La heterogeneidad de un país en ebullición
Resulta innegable que de un tiempo a esta parte el cine europeo no está ofreciendo películas interesantes ni mucho menos productos con algún merito que puedan llegar a tener éxito en mercados que no sean los locales. Lejos de las cúspides estilísticas de décadas anteriores, el viejo continente parece resignado a correr por detrás de la industria estadounidense y sólo de vez en cuando se decide a poner toda la carne al asador para competir en géneros hegemonizados por Hollywood. Debido a esta circunstancia llama la atención el estreno en Argentina de Flame y Citrón (Flammen & Citronen, 2008), una prodigiosa anomalía que inesperadamente se ubica entre lo mejor del año. Hablamos de un thriller bélico con una fuerte impronta dramática que por momentos recuerda a El Soldado de Orange (Soldaat van Oranje, 1977) y Black Book (Zwartboek, 2006), las obras maestras de Paul Verhoeven.
La historia aquí planteada se basa en hechos verídicos acontecidos en Dinamarca durante la invasión nazi de la Segunda Guerra Mundial. Corre el año 1944 en una Copenhague férreamente controlada por las tropas germanas, Bent Faurschou-Hviid (Thure Lindhardt) y Jørgen Haagen Schmith (Mads Mikkelsen) cumplen tareas en la peculiar resistencia danesa asesinando a distintos miembros del gobierno colaboracionista.
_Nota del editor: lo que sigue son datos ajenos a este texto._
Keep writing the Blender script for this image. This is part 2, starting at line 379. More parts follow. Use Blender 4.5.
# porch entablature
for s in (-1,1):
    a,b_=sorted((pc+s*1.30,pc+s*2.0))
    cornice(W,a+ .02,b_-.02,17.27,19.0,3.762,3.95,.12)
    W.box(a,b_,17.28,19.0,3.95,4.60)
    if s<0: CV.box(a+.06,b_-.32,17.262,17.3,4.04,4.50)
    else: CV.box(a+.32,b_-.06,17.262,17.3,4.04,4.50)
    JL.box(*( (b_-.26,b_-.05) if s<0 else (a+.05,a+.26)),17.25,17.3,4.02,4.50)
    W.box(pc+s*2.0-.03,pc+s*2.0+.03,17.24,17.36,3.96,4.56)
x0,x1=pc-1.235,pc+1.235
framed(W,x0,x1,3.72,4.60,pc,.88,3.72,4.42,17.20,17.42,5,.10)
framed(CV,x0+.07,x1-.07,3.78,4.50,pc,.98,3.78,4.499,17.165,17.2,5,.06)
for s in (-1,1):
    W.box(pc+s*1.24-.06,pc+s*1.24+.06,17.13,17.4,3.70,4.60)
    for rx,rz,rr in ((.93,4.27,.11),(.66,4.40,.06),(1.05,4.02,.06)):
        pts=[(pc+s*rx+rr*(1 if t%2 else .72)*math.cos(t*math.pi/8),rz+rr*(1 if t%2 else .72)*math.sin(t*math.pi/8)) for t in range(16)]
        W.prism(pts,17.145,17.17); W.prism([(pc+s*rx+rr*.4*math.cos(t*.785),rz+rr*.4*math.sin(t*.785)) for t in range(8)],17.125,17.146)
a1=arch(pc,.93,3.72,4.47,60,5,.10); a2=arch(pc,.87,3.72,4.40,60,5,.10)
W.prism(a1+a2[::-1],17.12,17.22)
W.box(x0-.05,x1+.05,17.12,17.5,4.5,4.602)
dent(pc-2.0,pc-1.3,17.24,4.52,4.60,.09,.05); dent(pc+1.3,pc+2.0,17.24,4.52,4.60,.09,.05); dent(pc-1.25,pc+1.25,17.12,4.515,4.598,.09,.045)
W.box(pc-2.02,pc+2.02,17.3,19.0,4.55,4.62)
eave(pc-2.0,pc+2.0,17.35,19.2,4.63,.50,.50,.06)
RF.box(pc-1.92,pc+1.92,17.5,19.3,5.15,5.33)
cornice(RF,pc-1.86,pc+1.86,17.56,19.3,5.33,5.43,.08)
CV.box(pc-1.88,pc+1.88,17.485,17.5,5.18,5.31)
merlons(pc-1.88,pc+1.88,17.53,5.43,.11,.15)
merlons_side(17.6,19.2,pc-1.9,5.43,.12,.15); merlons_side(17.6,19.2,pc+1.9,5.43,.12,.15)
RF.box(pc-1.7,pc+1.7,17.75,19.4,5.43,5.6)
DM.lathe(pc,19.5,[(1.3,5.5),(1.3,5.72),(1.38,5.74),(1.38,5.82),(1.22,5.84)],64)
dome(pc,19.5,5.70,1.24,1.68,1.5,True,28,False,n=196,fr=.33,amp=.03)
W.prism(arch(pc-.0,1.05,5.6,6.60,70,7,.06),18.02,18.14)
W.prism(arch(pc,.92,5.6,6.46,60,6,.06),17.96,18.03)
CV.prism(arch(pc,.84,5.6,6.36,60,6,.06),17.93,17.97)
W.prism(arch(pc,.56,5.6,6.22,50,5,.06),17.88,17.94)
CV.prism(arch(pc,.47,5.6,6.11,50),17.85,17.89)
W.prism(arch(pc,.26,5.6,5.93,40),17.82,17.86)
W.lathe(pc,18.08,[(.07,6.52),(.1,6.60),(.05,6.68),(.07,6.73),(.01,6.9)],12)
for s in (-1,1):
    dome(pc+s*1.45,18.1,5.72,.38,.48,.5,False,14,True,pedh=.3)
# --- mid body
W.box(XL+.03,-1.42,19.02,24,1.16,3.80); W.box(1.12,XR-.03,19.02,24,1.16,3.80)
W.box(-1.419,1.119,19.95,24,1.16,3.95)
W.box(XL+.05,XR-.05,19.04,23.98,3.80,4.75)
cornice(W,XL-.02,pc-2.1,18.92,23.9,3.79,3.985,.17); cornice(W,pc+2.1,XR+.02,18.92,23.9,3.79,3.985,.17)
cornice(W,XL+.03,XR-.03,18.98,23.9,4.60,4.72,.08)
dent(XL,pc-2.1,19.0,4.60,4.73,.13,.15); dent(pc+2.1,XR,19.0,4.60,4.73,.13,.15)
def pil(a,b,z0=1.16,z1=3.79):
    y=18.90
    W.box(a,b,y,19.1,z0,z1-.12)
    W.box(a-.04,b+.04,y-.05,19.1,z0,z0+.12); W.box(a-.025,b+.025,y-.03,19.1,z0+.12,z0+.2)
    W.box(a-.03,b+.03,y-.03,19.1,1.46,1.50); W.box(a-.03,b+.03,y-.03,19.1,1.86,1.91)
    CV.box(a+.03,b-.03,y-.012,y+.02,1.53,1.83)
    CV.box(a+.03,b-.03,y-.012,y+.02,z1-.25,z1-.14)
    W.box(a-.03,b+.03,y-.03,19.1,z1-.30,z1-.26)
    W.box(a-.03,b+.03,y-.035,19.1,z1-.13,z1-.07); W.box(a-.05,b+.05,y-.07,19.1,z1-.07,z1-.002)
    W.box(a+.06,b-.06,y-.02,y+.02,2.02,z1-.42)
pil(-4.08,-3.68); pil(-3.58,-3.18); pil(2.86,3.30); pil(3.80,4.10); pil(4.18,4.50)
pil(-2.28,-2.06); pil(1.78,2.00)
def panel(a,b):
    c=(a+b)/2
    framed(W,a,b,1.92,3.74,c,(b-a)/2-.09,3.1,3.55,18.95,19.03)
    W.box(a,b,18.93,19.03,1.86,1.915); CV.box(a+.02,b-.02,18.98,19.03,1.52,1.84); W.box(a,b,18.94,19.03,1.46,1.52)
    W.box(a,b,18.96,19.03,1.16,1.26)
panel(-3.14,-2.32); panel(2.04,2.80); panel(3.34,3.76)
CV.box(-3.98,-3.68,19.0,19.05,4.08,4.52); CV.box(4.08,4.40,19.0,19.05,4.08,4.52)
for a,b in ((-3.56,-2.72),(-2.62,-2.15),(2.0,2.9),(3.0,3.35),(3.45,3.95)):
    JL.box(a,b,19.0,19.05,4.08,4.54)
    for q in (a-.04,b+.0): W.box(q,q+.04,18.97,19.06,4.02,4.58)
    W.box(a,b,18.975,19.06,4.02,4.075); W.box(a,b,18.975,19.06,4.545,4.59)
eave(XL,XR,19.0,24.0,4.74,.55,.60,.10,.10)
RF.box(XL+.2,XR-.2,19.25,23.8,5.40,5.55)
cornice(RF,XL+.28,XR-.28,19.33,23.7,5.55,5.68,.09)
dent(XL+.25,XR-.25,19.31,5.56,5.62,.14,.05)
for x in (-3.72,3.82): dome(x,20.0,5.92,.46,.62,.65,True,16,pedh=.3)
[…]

Siempre al mando de Aksel Winther (Peter Mygind), quien a su vez responde a la cúpula británica, casi de inmediato ambos se convierten en una suerte de “héroes” entre los partisanos luego de varias operaciones de alto perfil. La situación comienza a complicarse cuando reciben la orden de eliminar a tres alemanes: hasta ese instante la ejecución de nazis estaba vedada en términos generales por temor a las represalias, así terminan aceptando el encargo pero todo sale mal.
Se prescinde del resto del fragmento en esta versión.